• _GOAL_: List each line of the data that holds the string "scene".

• _COLLECTED MATERIAL_:
⁂

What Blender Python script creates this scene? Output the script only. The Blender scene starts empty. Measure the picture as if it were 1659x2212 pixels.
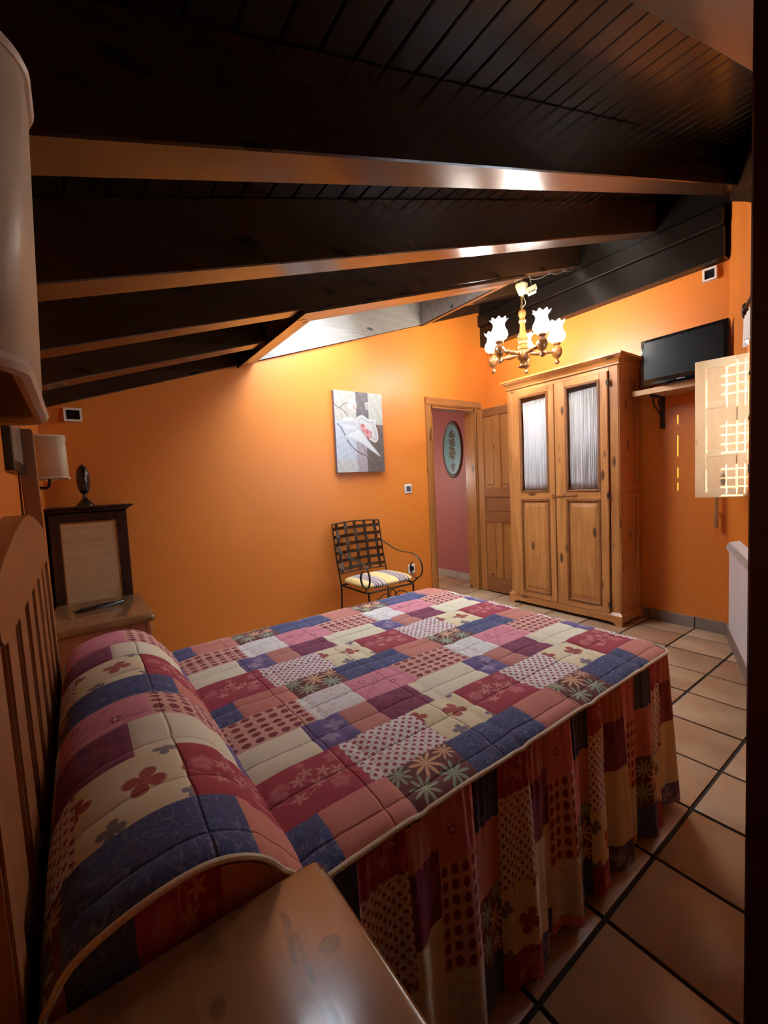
import bpy, bmesh, math, random
import numpy as np
from mathutils import Vector, Matrix
random.seed(7); rng = np.random.default_rng(7)
SC = bpy.context.scene
COL = SC.collection
PI = math.pi

# ------------------------------------------------------------------ camera
F = 913.6
r_ = Vector((0.8074811, -0.5879286, -0.0481066)); u_ = Vector((0.0783158, 0.0260168, 0.9965891)); f_ = Vector((0.5846716, 0.8084944, -0.0670522))
cam = bpy.data.cameras.new('camera'); co = bpy.data.objects.new('camera', cam); COL.objects.link(co)
m = Matrix((r_, u_, -f_)).transposed().to_4x4(); m.translation = Vector((0, 0, 1.24)); co.matrix_world = m
cam.sensor_fit = 'VERTICAL'; cam.sensor_height = 36.0; cam.lens = F / 2212 * 36; cam.clip_start = 0.005; cam.clip_end = 100
SC.camera = co
# ------------------------------------------------------------------ world and light
w = bpy.data.worlds.new('sky'); SC.world = w; w.use_nodes = True
bg = w.node_tree.nodes['Background']; bg.inputs[0].default_value = (0.74, 0.85, 1.0, 1); bg.inputs[1].default_value = 28.0
SUN_AZ, SUN_EL = math.radians(40), math.radians(12.5)
sd = Vector((math.cos(SUN_AZ) * math.cos(SUN_EL), math.sin(SUN_AZ) * math.cos(SUN_EL), -math.sin(SUN_EL)))
sun = bpy.data.lights.new('sun', 'SUN'); sun.energy = 42; sun.angle = math.radians(0.2); sun.color = (1, .82, .45)
so = bpy.data.objects.new('sun', sun); COL.objects.link(so); so.rotation_euler = sd.to_track_quat('-Z', 'Y').to_euler(); so.location = (-2, -3, 4)
hl = bpy.data.lights.new('hall_light', 'POINT'); hl.energy = 26; hl.color = (1, .93, .82); hl.shadow_soft_size = .12
ho = bpy.data.objects.new('hall_light', hl); COL.objects.link(ho); ho.location = (2.5, 4.6, 1.3)
BULB_W = 54.0; BULB_COL = (1.0, .93, .84)
vs = SC.view_settings; vs.view_transform = 'Standard'; vs.look = 'None'; vs.exposure = 0.5; vs.gamma = 1; vs.use_curve_mapping = False
SC.cycles.use_denoising = True; SC.cycles.use_adaptive_sampling = True; SC.cycles.adaptive_threshold = 0.012; SC.cycles.adaptive_min_samples = 24
SC.cycles.max_bounces = 7; SC.cycles.transparent_max_bounces = 6; SC.cycles.diffuse_bounces = 2; SC.cycles.glossy_bounces = 3; SC.cycles.sample_clamp_indirect = 4

# ------------------------------------------------------------------ node helper
class E:
    def __init__(s, nt, v): s.nt, s.v = nt, v
    def _m(s, op, *a, clamp=False):
        n = s.nt.nodes.new('ShaderNodeMath'); n.operation = op; n.use_clamp = clamp
        for i, x in enumerate((s,) + a):
            x = x.v if isinstance(x, E) else x
            if isinstance(x, (int, float)): n.inputs[i].default_value = x
            else: s.nt.links.new(x, n.inputs[i])
        return E(s.nt, n.outputs[0])
    def __add__(s, o): return s._m('ADD', o)
    __radd__ = __add__
    def __mul__(s, o): return s._m('MULTIPLY', o)
    __rmul__ = __mul__
    def __sub__(s, o): return s._m('SUBTRACT', o)
    def __rsub__(s, o): return (s * -1) + o
    def __truediv__(s, o): return s._m('DIVIDE', o)
    def __neg__(s): return s * -1
    def fract(s): return s._m('FRACT')
    def floor(s): return s._m('FLOOR')
    def abs(s): return s._m('ABSOLUTE')
    def sin(s): return s._m('SINE')
    def cos(s): return s._m('COSINE')
    def sqrt(s): return s._m('SQRT')
    def pow(s, e): return s._m('POWER', e)
    def mn(s, o): return s._m('MINIMUM', o)
    def mx(s, o): return s._m('MAXIMUM', o)
    def atan2(s, o): return s._m('ARCTAN2', o)
    def clamp(s): return s._m('ADD', 0.0, clamp=True)
    def below(s, t, soft=.1):      # 1 where s<t
        return ((t - s) / soft + .5).clamp() if isinstance(t, E) else (((s * -1) + t) / soft + .5).clamp()
def hyp(a, b): return (a * a + b * b).sqrt()
def mat(name):
    m = bpy.data.materials.new(name); m.use_nodes = True
    nt = m.node_tree; b = nt.nodes['Principled BSDF']; return m, nt, b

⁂

• _WRITTEN RESPONSE_:
What Blender Python script creates this scene? Output the script only. The Blender scene starts empty. Measure the picture as if it were 1659x2212 pixels.
SC = bpy.context.scene